Antoine Rutayisire's Book on Reconciliation Offers More Than Just the Word of God
Throughout his academic life, Antoine Rutayisire excelled. As a student, he was brilliant and well-behaved, almost always reaching the top of the ranks. He even did quite well in sports as a running athlete. No wonder he made himself a successful career preaching the word of God in an accessible manner and becoming a champion of reconciliation in a country that was shattered by a history of genocide.
In his youth, Rutayisire never dreamed of becoming a politician (or at least that's what he says); his true passion was in the teaching profession. So when he graduated from the National University of Rwanda in the early eighties, he hoped to become an assistant professor there (this was during a time when the university was actively recruiting high-achieving native students to replace expatriate professors). He met the qualifications and got the job. But not long after, perhaps a year later, he was reminded that he was Tutsi and could no longer teach at the national university. He was then sent to teach at a secondary school in a mountainous district in the northern part of the country.

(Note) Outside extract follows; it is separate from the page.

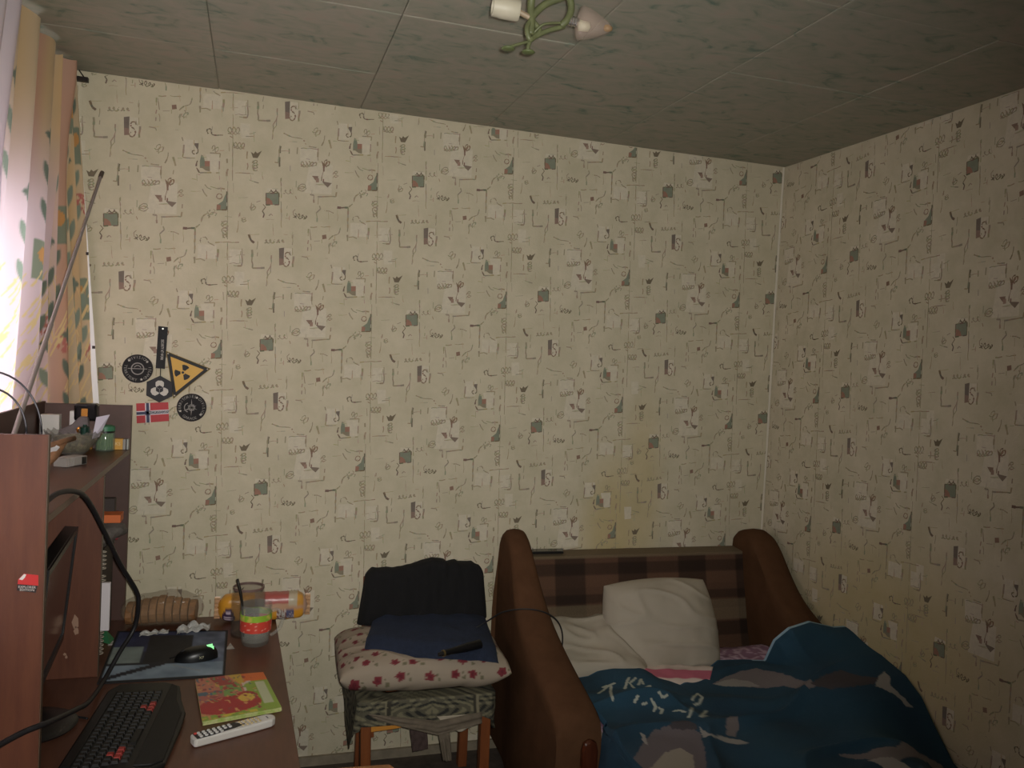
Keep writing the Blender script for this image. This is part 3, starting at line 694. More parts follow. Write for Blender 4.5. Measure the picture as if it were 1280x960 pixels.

In his memoir, “Reconciliation Is My Lifestyle” (Pembroke St. Press), first published in 2021, Rutayisire offers a vivid account of his upbringing in Eastern Rwanda amidst the ethnic conflicts that led to the genocide and the mass killing of Tutsis in the mid-nineties. He recounts his efforts to assert his right to rejoin the faculty, only to see the depth of the injustice he faced. “I was heartsick with bitter disappointment,” he writes. “If somebody had come around recruiting a rebel army to fight the system in place, I would have been an easy recruit.”
Yet this was only one of many traumatic episodes that marked Rutayisire’s early life. Two decades earlier, his father had vanished without a trace. A dedicated businessman and farmer, Rutayisire’s father often made trips to Uganda on his bicycle to procure goods for his shop in the village. He was ten at the time and had assumed his father was on yet another one of those “import” trips, only to face an unusually prolonged absence. It wasn’t until two years later that he would learn, in a shocking revelation, that his father had met a tragic end. In his writing, Rutayisire tells us he was an emotional young man, who grew up filled with anger and hatred for those who inflicted pain on his life, especially those who had killed his father. He shares this painful memory with the precision of a heart weighed down by sorrow.
Rutayisire is right to believe that the Bible saved his life. Living as a Tutsi in Rwanda before 1994 was a harrowing experience, to say the least. And faith gave him an education and offered solace during the most challenging moments. He studied at a Catholic junior seminary before deciding that priesthood was not his true calling. "I simply felt that being a priest was not my calling," he writes.
Priest or not, Rutayisire’s life afterwards was no less divinely inspired.
His one-hundred-and-forty-page book is also well-written, one must remark. It attempts to be engaging even for non-Christian readers, except perhaps in its last chapter where he adopts a preacher mode. Using easy-to-understand prose, the book explores the depth of his experience, his education, his grief, his belief system in a predominantly Christian nation recovering from genocide, and how this has shaped his worldview. From survivor to preacher in prisons and churches, as well as in other communities, Rutayisire’s voice in Rwanda’s story of reconciliation is hard to ignore. But it also draws from his personal story to contribute to our understanding of what it means to survive genocide and how humanity can make meaning with the tools around it and find purpose in life, even amidst life-threatening conflicts.
With “Reconciliation Is My Lifestyle”, it’s clear Rutayisire wants people to know he’s serious about wanting the world to normalise forgiveness and reconciliation. It’s hard to read his memoir and not be challenged to introspect.